In El caminante the painting opens, in the shape of a metaphor, a journey with no return to his own interior, like a journey of introspection along lost paths, roads lined with difficulties. The journey is also a metaphor for life, and in it painting appears as a consolation, but also as a struggle and a way of affirming the tensions and contradictions that make up an attitude. Parallel to the desolate world of Schubert, autobiographical elements are inserted into the series, making up a cathartic process of affirmation and change. The beginning of this series coincided with a moment when Delgado could not recognise himself as a member of any pictorial generation; he felt that the pictorial context in which his work was situated was not understood as it should have been, and through these works he constructed a space for reflection, where there was room for both thought and emotion.
The first works of "El caminante" are from the series that came immediately before, "El archipiélago". This first group of works, to which El caminante nº 1 (1986) belongs, establish a duality constructed by two vertical canvases that form a diptych, in this case joined by a piece of worn out wood that heightens the image of landscape which, in turn, will give unity to the whole series.
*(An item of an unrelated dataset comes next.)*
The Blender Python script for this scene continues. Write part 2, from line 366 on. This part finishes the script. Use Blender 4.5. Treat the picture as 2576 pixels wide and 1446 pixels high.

Other works coming immediately afterwards, such as Muerte en la tarde (1986), are concentrated on a single canvas partly framed by worn out, cracked pieces of wood, referring to the most despairing and declining moments of some of the lieder of Schubert's cycle, the ones in which death can be guessed at in the stark landscape (Letzte Hoffnung, “last hope”), in the grey colour of the hair (Der Greise Kopf, “the grey head”) or the presence of a crow (Die Krähe, “the crow”). Later on he took a decision to establish a horizontal duality that stresses the essential condition of landscapes, reducing the formats and making the painting plainer, concentrating the darkness of subtle, nuanced colour fields on the lower part of the diptychs. To that moment El caminante, la isla: el manantial (1992) belongs; here the series -which, as we have seen, was charged with bitter autobiographical resonances at the beginning- gradually becomes more diaphanous and hopeful.
With great precision, the three works in the Fundació "la Caixa" Collection trace the complex development of the series, the central core of Delgado's work, whose variations and changes reflect the transformations of his creative process.